A Militant Voice Silenced

  • No matter what George Curry accomplishes during the remainder of his journalistic career, he will be remembered for one thing: he was the editor who slapped a portrait of Clarence Thomas wearing an Aunt Jemima-style handkerchief on a 1993 cover of Emerge magazine. That shocking image outraged Thomas' supporters, of course, but it crystallized the disgust that many African Americans had begun to feel about the ultraconservative legal philosophy of the U.S. Supreme Court's only black member. It also put Emerge on the map. "It let people know there was nothing and no one we were afraid to take on," says Curry. "A lot of people in the black community say we shouldn't air our dirty laundry in public. I say, 'Give me your dirty laundry.' If Emerge, an African-American newsmagazine, can't critique black leaders, who can?"

    That's the uncompromising voice that made Emerge the nation's best black newsmagazine for the past seven years. Ferociously militant. Deeply skeptical of white institutions and black leaders like Louis Farrakhan. Nearly devoid of humor. The kind of magazine that nearly always left you angrier at white people than you were before you read it. The problem? It came on way too strong for many of its intended readers, not to mention white advertisers.

    Last week the magazine's new managers, New York City-based Vanguarde Media Inc., halted publication and fired most of the staff, including Curry. Despite the booming economy and the affluence of the black middle class, Emerge's circulation was stuck at 160,000, one-tenth the size of Ebony's. It had been losing $1 million a year. Says Roy Johnson, editorial director of Vanguarde, which in April became joint owner of Emerge in a complex deal with BET Holdings II Inc.: "From a business standpoint, suspending publication was an easy call. As a new company, we simply could not afford to carry a magazine that was trending downward like that."

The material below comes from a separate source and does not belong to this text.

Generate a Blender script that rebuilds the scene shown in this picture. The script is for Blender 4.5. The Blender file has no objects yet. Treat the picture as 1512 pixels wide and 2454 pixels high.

    Johnson, a former editor at Time Inc., where Emerge got its start a decade ago before being sold to BET, thinks Emerge failed because "it didn't strike the right chord with its readers." By that, he clearly means that Curry's bristling brand of journalism is no longer marketable to a black bourgeois audience that wants to be entertained, not browbeaten. The new, as yet unnamed, magazine that Vanguarde will bring out next year to take Emerge's place, says Johnson, will be "a black Vanity Fair. Our hope is to create an editorial product that is smart, provocative, stylish and inviting." It won't be a magazine that puts Farrakhan on the cover, much less Clarence Thomas in a do-rag.

    So where does that leave Curry, who was sworn in as the first black president of the American Society of Magazine Editors only a few weeks before Emerge shut down? Trying to persuade investors to bankroll a new magazine that would follow in Emerge's footsteps. He maintains that Emerge could have doubled its circulation if it had been more aggressively promoted. "There's a black middle-class audience that's looking for news with an edge," insists Curry. "Our people still need a magazine like Emerge." Perhaps so, but will enough of them buy it?